Mom-tastic-ness Defined

So, it seems that there are hoards of moms shouting about their opinions and "what it takes to be a good mom". There are moms who think if only they did everything better then they could be classified as a good mom, or if only they had a rainbow of talent and glowed with perfection could they admit to doing well as a mom. I admit, for a while I listened to the opinions and judged myself harshly because my kids watch too much TV, I slept Josh in his car seat for a couple months and let him have his bottle as he fell asleep. My house was rarely tidy and dinner was simple or MIA. I think Josh survived all those things and I don't think they made me a bad mom either. Don't get me wrong, any effort to be more awesome is definitely applauded and worthwhile and will support you in your continued efforts to bless your family. I would define these marks of excellence as motherhood merit badges. They aren't "necessary" but they help. Recently I earned my cloth diaper merit badge and potty training merit badge.
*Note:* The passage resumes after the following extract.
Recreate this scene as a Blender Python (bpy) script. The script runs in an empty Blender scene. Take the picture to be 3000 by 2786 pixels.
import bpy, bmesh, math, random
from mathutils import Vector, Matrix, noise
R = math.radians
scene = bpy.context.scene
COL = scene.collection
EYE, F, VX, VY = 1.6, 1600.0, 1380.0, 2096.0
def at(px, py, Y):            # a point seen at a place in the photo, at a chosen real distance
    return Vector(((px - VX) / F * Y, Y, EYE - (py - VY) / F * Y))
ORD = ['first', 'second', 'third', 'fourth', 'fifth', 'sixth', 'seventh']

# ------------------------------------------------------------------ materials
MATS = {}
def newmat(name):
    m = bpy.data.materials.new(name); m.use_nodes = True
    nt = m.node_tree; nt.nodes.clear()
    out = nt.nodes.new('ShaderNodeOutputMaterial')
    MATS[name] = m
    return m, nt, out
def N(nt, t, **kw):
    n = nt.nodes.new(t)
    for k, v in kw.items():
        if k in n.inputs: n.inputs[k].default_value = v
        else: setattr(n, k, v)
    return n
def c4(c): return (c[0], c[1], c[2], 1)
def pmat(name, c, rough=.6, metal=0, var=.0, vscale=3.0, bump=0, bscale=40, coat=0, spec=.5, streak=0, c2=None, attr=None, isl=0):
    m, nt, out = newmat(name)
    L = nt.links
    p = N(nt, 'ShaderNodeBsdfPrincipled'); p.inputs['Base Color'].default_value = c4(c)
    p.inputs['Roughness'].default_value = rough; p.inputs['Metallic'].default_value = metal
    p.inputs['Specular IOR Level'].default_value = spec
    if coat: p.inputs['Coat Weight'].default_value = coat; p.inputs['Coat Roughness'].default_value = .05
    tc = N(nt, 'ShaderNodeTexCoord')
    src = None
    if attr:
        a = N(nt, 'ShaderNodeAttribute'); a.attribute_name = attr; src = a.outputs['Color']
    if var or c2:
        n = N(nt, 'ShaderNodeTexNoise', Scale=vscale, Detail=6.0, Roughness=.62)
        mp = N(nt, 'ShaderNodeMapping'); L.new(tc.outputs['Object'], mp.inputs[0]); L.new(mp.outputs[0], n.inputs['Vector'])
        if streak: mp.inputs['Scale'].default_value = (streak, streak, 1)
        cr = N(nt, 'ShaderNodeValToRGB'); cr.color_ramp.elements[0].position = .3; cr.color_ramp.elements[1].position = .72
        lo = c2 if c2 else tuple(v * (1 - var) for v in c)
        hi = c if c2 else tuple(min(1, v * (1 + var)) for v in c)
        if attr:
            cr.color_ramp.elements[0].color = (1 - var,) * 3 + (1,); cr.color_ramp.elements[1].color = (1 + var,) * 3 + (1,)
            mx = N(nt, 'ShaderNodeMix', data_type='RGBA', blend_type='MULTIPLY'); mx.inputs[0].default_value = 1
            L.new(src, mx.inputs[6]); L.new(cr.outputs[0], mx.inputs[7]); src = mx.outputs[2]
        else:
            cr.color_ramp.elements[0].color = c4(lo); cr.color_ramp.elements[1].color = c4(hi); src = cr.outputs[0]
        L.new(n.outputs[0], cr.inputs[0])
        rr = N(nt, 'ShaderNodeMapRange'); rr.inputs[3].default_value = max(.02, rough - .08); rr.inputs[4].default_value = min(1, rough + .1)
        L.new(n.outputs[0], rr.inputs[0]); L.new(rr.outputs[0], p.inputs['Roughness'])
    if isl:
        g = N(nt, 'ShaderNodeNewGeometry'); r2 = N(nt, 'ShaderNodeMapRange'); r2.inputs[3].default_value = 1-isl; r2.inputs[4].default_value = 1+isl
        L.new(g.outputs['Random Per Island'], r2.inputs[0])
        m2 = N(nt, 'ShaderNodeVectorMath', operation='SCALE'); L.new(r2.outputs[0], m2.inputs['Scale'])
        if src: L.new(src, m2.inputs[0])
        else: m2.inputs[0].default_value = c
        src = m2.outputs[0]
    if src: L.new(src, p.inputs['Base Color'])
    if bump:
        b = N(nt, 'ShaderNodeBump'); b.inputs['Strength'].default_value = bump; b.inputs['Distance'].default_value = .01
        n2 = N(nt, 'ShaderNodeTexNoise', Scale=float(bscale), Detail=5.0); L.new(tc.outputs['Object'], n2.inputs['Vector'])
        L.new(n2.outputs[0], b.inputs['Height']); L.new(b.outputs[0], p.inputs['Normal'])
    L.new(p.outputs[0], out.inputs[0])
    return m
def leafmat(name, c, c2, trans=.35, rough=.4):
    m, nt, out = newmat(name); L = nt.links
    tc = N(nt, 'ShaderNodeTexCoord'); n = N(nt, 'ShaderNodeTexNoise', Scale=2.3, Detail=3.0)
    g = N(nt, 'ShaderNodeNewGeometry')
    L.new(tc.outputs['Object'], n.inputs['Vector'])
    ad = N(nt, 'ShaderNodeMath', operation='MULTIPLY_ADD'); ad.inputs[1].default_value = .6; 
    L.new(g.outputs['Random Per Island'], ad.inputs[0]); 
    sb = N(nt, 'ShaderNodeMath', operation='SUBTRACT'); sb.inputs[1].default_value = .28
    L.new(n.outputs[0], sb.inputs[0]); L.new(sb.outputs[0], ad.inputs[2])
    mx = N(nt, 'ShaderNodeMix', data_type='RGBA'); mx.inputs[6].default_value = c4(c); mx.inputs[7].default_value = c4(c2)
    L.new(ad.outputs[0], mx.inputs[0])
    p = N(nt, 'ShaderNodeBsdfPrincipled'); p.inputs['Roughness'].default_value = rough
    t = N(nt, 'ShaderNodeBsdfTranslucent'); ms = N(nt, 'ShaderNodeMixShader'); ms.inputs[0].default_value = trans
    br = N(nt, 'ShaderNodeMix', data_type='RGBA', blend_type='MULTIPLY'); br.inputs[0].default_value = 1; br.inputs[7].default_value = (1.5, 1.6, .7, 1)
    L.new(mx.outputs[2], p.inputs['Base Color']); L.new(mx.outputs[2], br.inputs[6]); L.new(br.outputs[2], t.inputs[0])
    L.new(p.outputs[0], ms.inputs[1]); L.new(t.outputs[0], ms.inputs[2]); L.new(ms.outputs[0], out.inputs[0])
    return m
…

So what does it take to be a good mother? Well, what do you want your kids to turn out like? Me, I want my kids to be Christian in very deed. I want them to be smart, but more importantly, I want them to make wise choices for themselves. I want them to know who they are and stand strong on their happy path. So, in my opinion, what it takes to be a good mom is love. The kind of love I'm talking about is deep and ever abiding. It makes a kid strong when they are faced with temptation. It creates for the child a desire to do what is right in your sight. Things can get in the way of them realizing that love. Things like jealousy, low self esteem, anger, and being wallowed up in self pity. As a mom, I know those things might be (most likely are) ahead of me, and I intend to do all I can to clear the way and help my kids past their trials.
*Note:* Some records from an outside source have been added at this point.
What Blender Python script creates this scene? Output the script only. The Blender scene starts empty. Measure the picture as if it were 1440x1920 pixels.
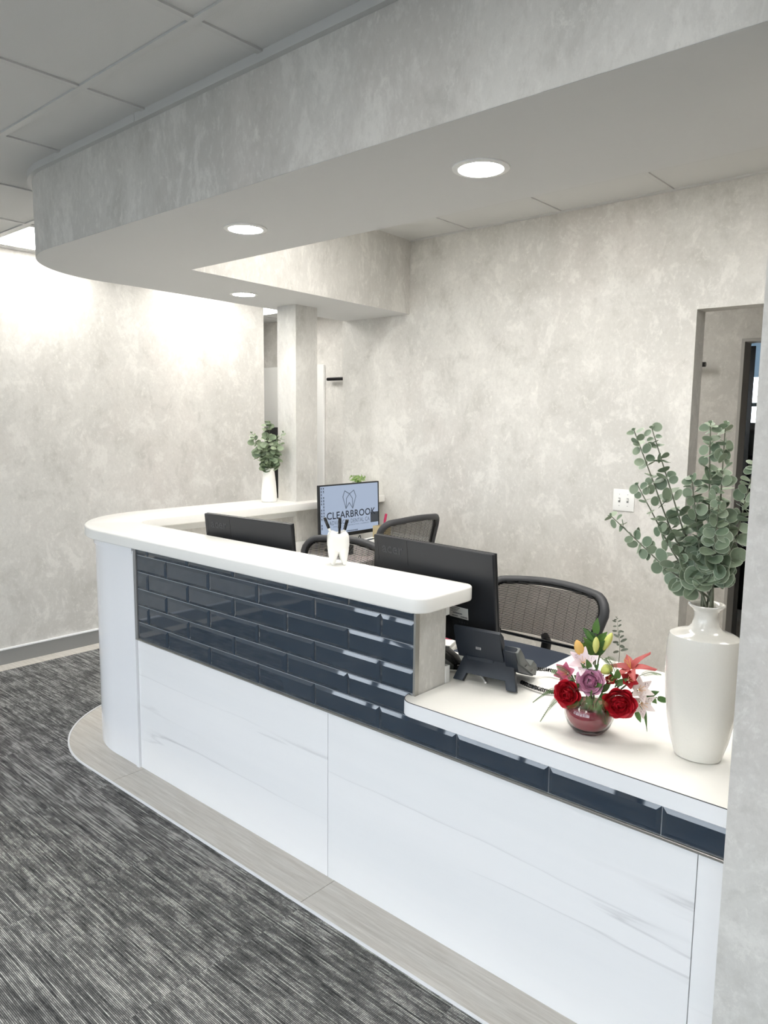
import bpy, bmesh, math, random
from mathutils import Vector, Matrix, Euler
random.seed(7)
S = bpy.context.scene
COL = S.collection
pi = math.pi

# ------------------------------------------------------------------ camera, world, exposure
def make_camera():
    yaw, pit, rol = math.radians(131.36506), math.radians(7.09036), math.radians(0.63193)
    f = Vector((math.cos(pit)*math.cos(yaw), math.cos(pit)*math.sin(yaw), -math.sin(pit)))
    r = Vector((math.sin(yaw), -math.cos(yaw), 0)); u = r.cross(f)
    c, s = math.cos(rol), math.sin(rol)
    r2 = c*r + s*u; u2 = -s*r + c*u
    cd = bpy.data.cameras.new('camera'); co = bpy.data.objects.new('camera', cd); COL.objects.link(co)
    M = Matrix((( r2.x, u2.x, -f.x, 0.0), (r2.y, u2.y, -f.y, 0.0), (r2.z, u2.z, -f.z, 1.58), (0, 0, 0, 1)))
    co.matrix_world = M
    cd.sensor_fit = 'HORIZONTAL'; cd.sensor_width = 36.0; cd.lens = 36.0*1389.85/1440.0
    cd.clip_start = 0.02; cd.clip_end = 100
    S.camera = co
make_camera()
S.view_settings.view_transform = 'Standard'
try: S.view_settings.look = 'None'
except Exception: pass
S.view_settings.gamma = 1.0
S.view_settings.use_curve_mapping = False
S.view_settings.exposure = 0.0
W = bpy.data.worlds.new('sky'); S.world = W; W.use_nodes = True
bg = W.node_tree.nodes['Background']; bg.inputs[0].default_value = (0.82, 0.91, 1.0, 1); bg.inputs[1].default_value = 5.7
DOWNLIGHT = 120.0      # radiance of the recessed lamps
TROFFER = 13.0        # radiance of the square ceiling panels

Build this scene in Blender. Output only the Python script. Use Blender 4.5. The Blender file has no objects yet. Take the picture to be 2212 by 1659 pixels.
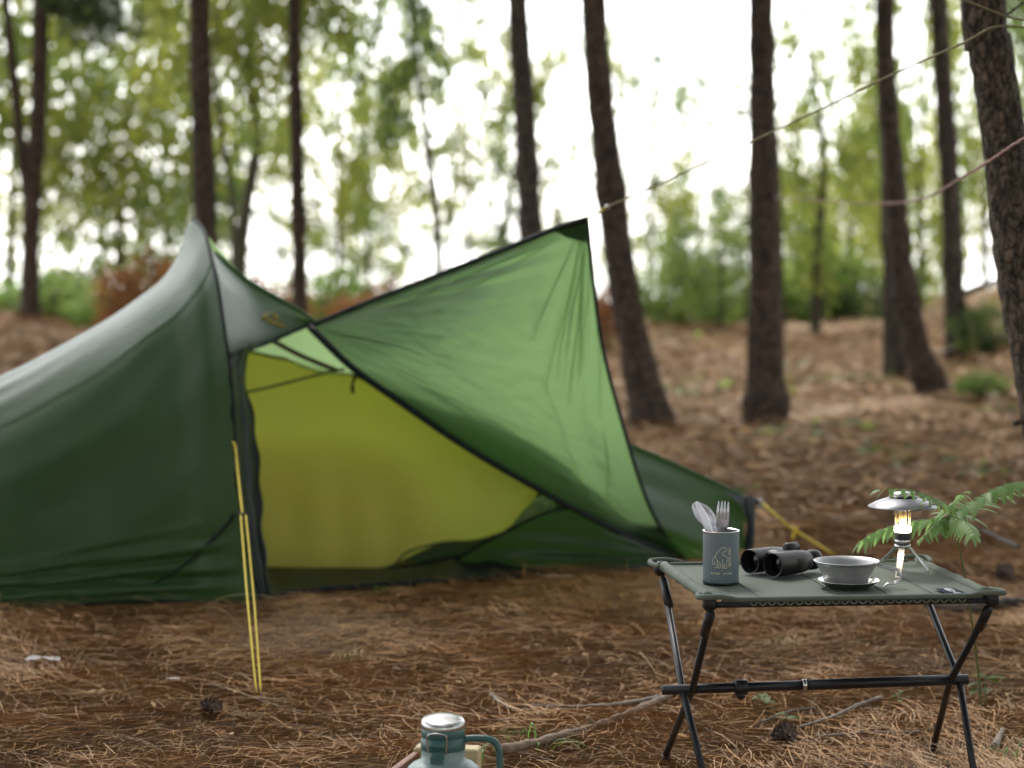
import bpy, math, random
import numpy as np
from mathutils import Vector, Matrix, noise
from mathutils.bvhtree import BVHTree

random.seed(7)
rng = np.random.default_rng(11)
SC = bpy.context.scene
COL = SC.collection
R = math.radians

# ------------------------------------------------------------------ camera
FPX, CX, CY = 85.0 / 36.0 * 2212.0, 1106.0, 829.5      # 85 mm lens, measured on a 2212 x 1659 frame
HOR, CAMH = 470.0, 1.15                                # eye height above the ground
PITCH = math.atan((CY - HOR) / FPX)
cam_data = bpy.data.cameras.new('camera')
cam_data.lens = 85.0
cam_data.sensor_width = 36.0
cam_data.clip_start = 0.05
cam_data.clip_end = 6000
cam_data.dof.use_dof = True
cam_data.dof.focus_distance = 5.0
cam_data.dof.aperture_fstop = 3.0
cam = bpy.data.objects.new('camera', cam_data)
COL.objects.link(cam)
cam.location = (0, 0, CAMH)
cam.rotation_euler = (math.pi / 2 - PITCH, 0, 0)
SC.camera = cam

# ------------------------------------------------------------------ sky, sun, exposure
SUN_EL, SUN_AZ = R(48), R(-18)       # azimuth from +Y (away from the camera) towards +X
world = bpy.data.worlds.new('World')
SC.world = world
world.use_nodes = True
wn = world.node_tree
wn.nodes.clear()
w_out = wn.nodes.new('ShaderNodeOutputWorld')
w_bg = wn.nodes.new('ShaderNodeBackground')
w_sky = wn.nodes.new('ShaderNodeTexSky')
w_sky.sky_type = 'NISHITA'
w_sky.sun_disc = False
w_sky.sun_elevation = SUN_EL
w_sky.sun_rotation = SUN_AZ
w_sky.air_density = 1.0
w_sky.dust_density = 1.2
w_sky.ozone_density = 0.6
w_bg.inputs['Strength'].default_value = 0.15
w_hs = wn.nodes.new('ShaderNodeHueSaturation')       # thin white overcast: the sky keeps its brightness, loses most of its blue
w_hs.inputs['Saturation'].default_value = 0.16
wn.links.new(w_sky.outputs[0], w_hs.inputs['Color'])
wn.links.new(w_hs.outputs[0], w_bg.inputs['Color'])
wn.links.new(w_bg.outputs[0], w_out.inputs['Surface'])

sun_data = bpy.data.lights.new('sun', 'SUN')
sun_data.energy = 0.8
sun_data.angle = R(14)
sun_data.color = (1.0, 0.95, 0.87)
sun = bpy.data.objects.new('sun', sun_data)
COL.objects.link(sun)
sun_dir = Vector((math.sin(SUN_AZ) * math.cos(SUN_EL), math.cos(SUN_AZ) * math.cos(SUN_EL), math.sin(SUN_EL)))
sun.rotation_euler = (-sun_dir).to_track_quat('-Z', 'Y').to_euler()
sun.location = (0, 0, 30)

SC.view_settings.view_transform = 'Standard'
SC.view_settings.look = 'None'
SC.view_settings.exposure = 2.0
SC.view_settings.gamma = 1.0
SC.view_settings.use_curve_mapping = False
SC.render.engine = 'CYCLES'
SC.cycles.use_denoising = True
SC.cycles.max_bounces = 8
SC.cycles.transparent_max_bounces = 8
SC.cycles.caustics_reflective = False
SC.cycles.caustics_refractive = False

# ------------------------------------------------------------------ measuring helpers
C0 = Vector((0, 0, CAMH))
CP, SP = math.cos(PITCH), math.sin(PITCH)


def ray(x, y):
    u, v = (x - CX) / FPX, -(y - CY) / FPX
    return Vector((u, CP + v * SP, -SP + v * CP))


def at(x, y, Y):
    d = ray(x, y)
    return C0 + d * (Y / d.y)


def onz(x, y, z):
    d = ray(x, y)
    return C0 + d * ((z - CAMH) / d.z)


def sstep(a, b, x):
    t = np.clip((x - a) / (b - a), 0, 1)
    return t * t * (3 - 2 * t)


def gz(x, y):
    x = np.asarray(x, float)
    y = np.asarray(y, float)
    z = -0.03 * (1 - sstep(5.3, 6.8, y))
    near = 0.012 * np.sin(x * 2.3 + 1.0) * np.sin(y * 1.9 + .4) + 0.007 * np.sin(x * 5.1 - y * 3.3)
    z = z + near * (0.35 + .65 * sstep(8.6, 11, y))
    z = z + 0.10 * np.sin(x * .5 + 1.3) * np.sin(y * .33) * sstep(9, 16, y)
    z = z + 1.35 * np.exp(-((x - 5.6) / 1.7) ** 2 - ((y - 18.5) / 5.0) ** 2)
    z = z + 0.45 * np.exp(-((x + 5.2) / 2.2) ** 2 - ((y - 19) / 5.0) ** 2)
    z = z - np.clip((y - 35) * .22, 0, 7.0)
    return z


def gpt(x, y):
    z = 0.0
    for _ in range(12):
        p = onz(x, y, z)
        z = .5 * z + .5 * float(gz(p.x, p.y))
    return onz(x, y, z)


def snap(p, dz=0.0):
    return Vector((p[0], p[1], float(gz(p[0], p[1])) + dz))


# ------------------------------------------------------------------ object helpers
ROOT = {}


def tag(o, label=None, cat=None, group=None, kind=None):
    for k, v in (('label', label), ('category', cat), ('group', group), ('kind', kind)):
        if v:
            o[k] = v
    return o


def thing(name, loc, label, cat, group=None):
    o = bpy.data.objects.new(name, None)
    o.empty_display_size = .1
    COL.objects.link(o)
    o.location = loc
    ROOT[o.name] = Vector(loc)
    return tag(o, label, cat, group)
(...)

What does the community say it takes to be a good mother? well, many things, and I award merit badges for all of them. I had to realize that I am the expert on my children. Josh is amazing in social situations. When he watches Dora it's like he's a raging fan at a Beatles concert. yelling, jumping, very involved, dancing and guess what? learning. So, one mom might realize that her kids aren't doing well with TV and eliminate it. For me and my kids, it works. Moms are unique and their kids need those things that make their mom special. Me- I'm an uber-praiser and I get super excited about everything, I love making food, I love my faith, and I am entirely optimistic.
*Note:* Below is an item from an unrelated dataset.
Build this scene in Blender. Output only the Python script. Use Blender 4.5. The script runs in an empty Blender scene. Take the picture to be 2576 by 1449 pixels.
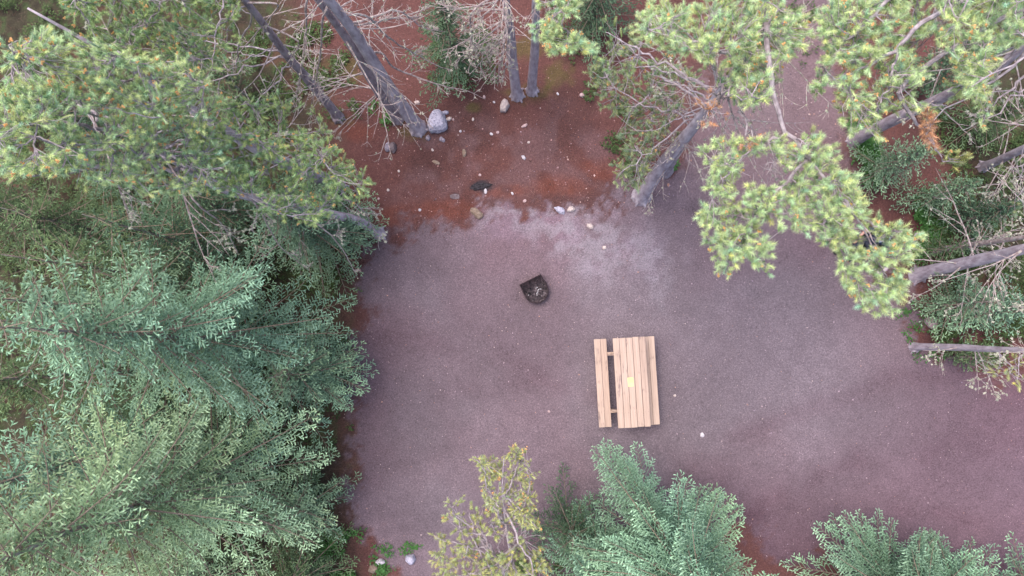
import bpy, bmesh, math, random
import numpy as np
from mathutils import Vector, Matrix, Euler

SC = bpy.context.scene
COL = SC.collection
# ------------------------------------------------------------------ camera, sky, sun, exposure
CAM_H = 17.5
F = 1840.0                                   # focal length in units of the 2576 px wide survey of the photo
cam_data = bpy.data.cameras.new('camera')
cam_data.lens = 36.0 * F / 2576.0
cam_data.sensor_width = 36.0
cam_data.clip_end = 400
cam = bpy.data.objects.new('camera', cam_data)
cam.location = (0, 0, CAM_H)
cam.rotation_euler = (math.radians(4.5), math.radians(1.0), 0)
COL.objects.link(cam)
SC.camera = cam

SUN_EL, SUN_AZ = math.radians(72), math.radians(300)
world = bpy.data.worlds.new('World')
SC.world = world
world.use_nodes = True
wn = world.node_tree
sky = wn.nodes.new('ShaderNodeTexSky')
sky.sky_type = 'NISHITA'
sky.sun_disc = False
sky.sun_elevation = SUN_EL
sky.sun_rotation = SUN_AZ
sky.air_density = 1.0
sky.dust_density = 4.0
sky.ozone_density = 1.0
wn.links.new(sky.outputs[0], wn.nodes['Background'].inputs[0])
wn.nodes['Background'].inputs[1].default_value = 0.13
sun_d = bpy.data.lights.new('sun', 'SUN')
sun_d.energy = 1.1
sun_d.angle = math.radians(40)
sun_d.color = (1.0, 0.93, 0.86)
sun = bpy.data.objects.new('sun', sun_d)
d = Vector((math.sin(SUN_AZ) * math.cos(SUN_EL), math.cos(SUN_AZ) * math.cos(SUN_EL), math.sin(SUN_EL)))
sun.rotation_euler = d.to_track_quat('Z', 'Y').to_euler()
sun.location = (0, 0, 30)
COL.objects.link(sun)
SC.view_settings.view_transform = 'Standard'
SC.view_settings.look = 'None'
SC.view_settings.gamma = 1
SC.view_settings.exposure = 1.45

# ------------------------------------------------------------------ measuring helpers
RM = np.array(cam.rotation_euler.to_matrix())
CP = np.array([0, 0, CAM_H])

def at(px, py, h=0.0):
    """the place at height h that the survey pixel (2576 wide) of the photo shows"""
    v = RM @ np.array([(px - 1288) / F, -(py - 724.5) / F, -1.0])
    return CP + v * ((h - CAM_H) / v[2])

def proj(P):
    q = (np.asarray(P) - CP) @ RM
    z = np.minimum(q[..., 2], -0.3)
    return np.stack([1288 + F * q[..., 0] / -z, 724.5 - F * q[..., 1] / -z], -1)

def inside(pts, poly):
    poly = np.asarray(poly, float)
    x, y = pts[..., 0], pts[..., 1]
    r = np.zeros(x.shape, bool)
    j = len(poly) - 1
    for i in range(len(poly)):
        xi, yi = poly[i]; xj, yj = poly[j]
        c = ((yi > y) != (yj > y)) & (x < (xj - xi) * (y - yi) / (yj - yi + 1e-12) + xi)
        r ^= c
        j = i
    return r

def poly_dist(pts, poly):
    """distance to a polygon's outline, negative inside"""
    poly = np.asarray(poly, float)
    dmin = np.full(pts.shape[:-1], 1e9)
    for i in range(len(poly)):
        a = poly[i]; b = poly[(i + 1) % len(poly)]
        ab = b - a
        t = np.clip(((pts - a) @ ab) / (ab @ ab), 0, 1)
        q = a + t[..., None] * ab
        dmin = np.minimum(dmin, np.linalg.norm(pts - q, axis=-1))
    return np.where(inside(pts, poly), -dmin, dmin)

def vnoise(x, y, seed=0):
    xi = np.floor(x).astype(np.int64); yi = np.floor(y).astype(np.int64)
    fx = x - xi; fy = y - yi
    fx = fx * fx * (3 - 2 * fx); fy = fy * fy * (3 - 2 * fy)
    def hsh(a, b):
        n = (a * 374761393 + b * 668265263 + seed * 974634777) & 0xffffffff
        n = ((n ^ (n >> 13)) * 1274126177) & 0xffffffff
        return ((n ^ (n >> 16)) & 0xffff) / 65535.0
    return (hsh(xi, yi) * (1 - fx) + hsh(xi + 1, yi) * fx) * (1 - fy) + (hsh(xi, yi + 1) * (1 - fx) + hsh(xi + 1, yi + 1) * fx) * fy

def fbm(x, y, seed=0, oct=4):
    s = 0; a = 0.5; tot = 0
    for k in range(oct):
        s = s + a * vnoise(x * 2 ** k, y * 2 ** k, seed + k * 17); tot += a; a *= 0.5
    return s / tot

def sstep(a, b, x):
    t = np.clip((x - a) / (b - a), 0, 1)
    return t * t * (3 - 2 * t)

def norm(v):
    return v / (np.linalg.norm(v, axis=-1, keepdims=True) + 1e-9)

def lin(r, g, b):
    return tuple(((c / 255.0) / 12.92 if c <= 10 else ((c / 255.0 + 0.055) / 1.055) ** 2.4) for c in (r, g, b))

# ------------------------------------------------------------------ materials
def mat(name, rough=0.85, spec=0.25):
    m = bpy.data.materials.new(name)
    m.use_nodes = True
    b = m.node_tree.nodes['Principled BSDF']
    b.inputs['Roughness'].default_value = rough
    b.inputs['Specular IOR Level'].default_value = spec
    return m, m.node_tree, b

def noise_mat(name, c1, c2, scale=8, rough=0.85, bump=0.3, detail=6, c3=None, c3scale=30, c3th=0.62, stretch=None, metal=0.0, spec=0.25):
    m, nt, b = mat(name, rough, spec)
    b.inputs['Metallic'].default_value = metal
    tc = nt.nodes.new('ShaderNodeTexCoord')
    src = tc.outputs['Object']
    if stretch:
        mp = nt.nodes.new('ShaderNodeMapping'); mp.inputs['Scale'].default_value = stretch
        nt.links.new(src, mp.inputs[0]); src = mp.outputs[0]
    n = nt.nodes.new('ShaderNodeTexNoise'); n.inputs['Scale'].default_value = scale; n.inputs['Detail'].default_value = detail
    nt.links.new(src, n.inputs[0])
    r = nt.nodes.new('ShaderNodeValToRGB')
    r.color_ramp.elements[0].position = 0.35; r.color_ramp.elements[0].color = (*c1, 1)
    r.color_ramp.elements[1].position = 0.68; r.color_ramp.elements[1].color = (*c2, 1)
    nt.links.new(n.outputs[0], r.inputs[0])
    out = r.outputs[0]
    if c3:
        n2 = nt.nodes.new('ShaderNodeTexNoise'); n2.inputs['Scale'].default_value = c3scale; n2.inputs['Detail'].default_value = 3
        nt.links.new(tc.outputs['Object'], n2.inputs[0])
        r2 = nt.nodes.new('ShaderNodeValToRGB')
        r2.color_ramp.elements[0].position = c3th; r2.color_ramp.elements[0].color = (0, 0, 0, 1)
        r2.color_ramp.elements[1].position = c3th + 0.06; r2.color_ramp.elements[1].color = (1, 1, 1, 1)
        nt.links.new(n2.outputs[0], r2.inputs[0])
        mx = nt.nodes.new('ShaderNodeMixRGB'); mx.inputs[2].default_value = (*c3, 1)
        nt.links.new(r2.outputs[0], mx.inputs[0]); nt.links.new(out, mx.inputs[1])
        out = mx.outputs[0]
    nt.links.new(out, b.inputs['Base Color'])
    if bump:
        bp = nt.nodes.new('ShaderNodeBump'); bp.inputs['Strength'].default_value = bump; bp.inputs['Distance'].default_value = 0.01
        nt.links.new(n.outputs[0], bp.inputs['Height']); nt.links.new(bp.outputs[0], b.inputs['Normal'])
    return m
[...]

The pearl of wisdom I'm trying to display here is, You can't focus on what you're not or you'll never become what you want to be. If you want to motivate yourself, start telling yourself you're a good mom and love your kids. Loving them will motivate you more than a hoard of judgmental moms. Feel free to try things that you think are amazing, but if it's not your thing, let go of it and find something you enjoy. Find your sparkle and let it shine. You can't do that while dissing on yourself (or anyone else for that matter). We aren't a totem pole of moms, we're a sisterhood. We support each other and we don't stack each other up. So I'll leave you with that. You, my friend, are mom-tastic. (or femme-tasic they are interchangeable- as all women are endowed with the power to nurture if they so chose to use it).